Paiva ganhou muito dinheiro, participou de tudo no início da história e viu a mata indo abaixo para o nascimento de uma cidade, que se espalhou Avenida Brasil afora.
Quem tinha mais dinheiro ia morar nas zonas 5, 4 e 2; os trabalhadores foram para a Zona 3 (Operária) e Zona 7 e o comércio se instalou ao longo das avenidas Brasil, Duque de Caxias e Getúlio Vargas, que ainda não tinham esses nomes.

Foto antiga, da época em que o jovem Ernesto trocou a vida de padeiro pela de fazendeiro Arquivo Walter Pereira
E ele também desceu a avenida. Vendeu o prédio de sua padaria a uma família de japoneses que montou a Relojoaria Omega e foi para o Maringá Novo, onde construiu a Arco-Íris no centro, na esquina da Brasil com Rua General Câmara, hoje Basílio Saltchuk.
Foi como o único padeiro da cidade por muitos anos que Paiva conheceu todo mundo que chegava. Dando dicas para um e para outro sobre as melhores terras, acabou convidado pelo dono da Melhoramentos, Alfredo Werner Nyffeler, para ser corretor da companhia.

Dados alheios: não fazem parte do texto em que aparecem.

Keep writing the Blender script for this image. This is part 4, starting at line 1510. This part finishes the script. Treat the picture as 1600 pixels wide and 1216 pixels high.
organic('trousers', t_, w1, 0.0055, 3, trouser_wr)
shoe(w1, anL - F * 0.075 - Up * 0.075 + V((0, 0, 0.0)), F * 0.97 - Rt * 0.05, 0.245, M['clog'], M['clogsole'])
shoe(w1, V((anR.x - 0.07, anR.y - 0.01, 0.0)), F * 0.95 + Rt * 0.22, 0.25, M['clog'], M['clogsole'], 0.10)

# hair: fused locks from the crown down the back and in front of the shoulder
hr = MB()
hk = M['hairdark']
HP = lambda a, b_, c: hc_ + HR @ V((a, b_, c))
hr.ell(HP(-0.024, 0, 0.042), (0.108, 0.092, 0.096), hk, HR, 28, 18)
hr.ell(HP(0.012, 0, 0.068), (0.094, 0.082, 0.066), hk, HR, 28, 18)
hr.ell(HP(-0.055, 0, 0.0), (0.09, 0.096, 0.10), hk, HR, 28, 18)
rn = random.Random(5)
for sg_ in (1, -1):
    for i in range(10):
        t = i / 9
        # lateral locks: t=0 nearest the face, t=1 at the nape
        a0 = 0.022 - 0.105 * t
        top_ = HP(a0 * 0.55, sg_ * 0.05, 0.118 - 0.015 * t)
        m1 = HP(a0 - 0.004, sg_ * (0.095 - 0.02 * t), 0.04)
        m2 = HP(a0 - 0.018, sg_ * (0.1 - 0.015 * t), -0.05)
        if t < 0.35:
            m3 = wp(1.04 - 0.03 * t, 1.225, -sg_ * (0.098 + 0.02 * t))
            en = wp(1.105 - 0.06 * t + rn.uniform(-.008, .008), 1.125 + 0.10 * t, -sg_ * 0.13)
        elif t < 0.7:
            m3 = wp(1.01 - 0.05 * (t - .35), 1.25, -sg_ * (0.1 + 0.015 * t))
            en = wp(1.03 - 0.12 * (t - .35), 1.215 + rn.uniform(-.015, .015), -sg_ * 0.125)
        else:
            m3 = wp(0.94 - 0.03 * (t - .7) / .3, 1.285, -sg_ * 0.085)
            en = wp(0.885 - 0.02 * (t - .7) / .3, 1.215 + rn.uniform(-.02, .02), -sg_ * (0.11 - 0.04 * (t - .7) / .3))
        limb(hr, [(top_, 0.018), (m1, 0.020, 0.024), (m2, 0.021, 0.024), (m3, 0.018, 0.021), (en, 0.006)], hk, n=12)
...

Foi a desistência de continuar com a padaria que o transformou em fazendeiro. Ele negociou a Arco-Íris com o pioneiro Hilário Alves, dono do Hotel Indaiá e da esquina em que estava a padaria, recebendo em troca uma área de 30 alqueires onde hoje é Mandaguaçu.
“Eu não queria terra, não sabia mexer com aquilo, mas fui aconselhado a topar o negócio. Já tinha café plantado e o Hilário achava que ia dar 3 mil sacas. Deu o dobro e aí me apaixonei por terra”, disse, citando que logo comprou outra área maior em Mandaguaçu e depois uma fazenda em Terra Boa, cujo cafezal por muitos anos foi usado pela Melhoramentos como referência para quem chegava para adquirir terras.
Ernesto de Paiva viveu mais de 70 anos em Maringá, viu tudo acontecer e sempre dise que não vivia do passado, mas lembrava com saudades daqueles tempos em que tudo era difícil, mas o espírito de aventura e a esperança compensavam.
“Não tinha telefone, nem energia elétrica, água só de poço caipira, as estradas eram poucas e se chovesse ninguém passava, mas havia muita vontade de trabalho, todos que chegavam eram jovens, tinham muita energia, sonhos, projetos de vida. E a cidade recebeu a todos de braços abertos. Aqueles que sonharam sério tiveram sucesso”.
O corpo de Ernesto de Paiva está sendo velado na Capela do Prever do Cemitério Parque. O sepultamento está marcado para as 9h30.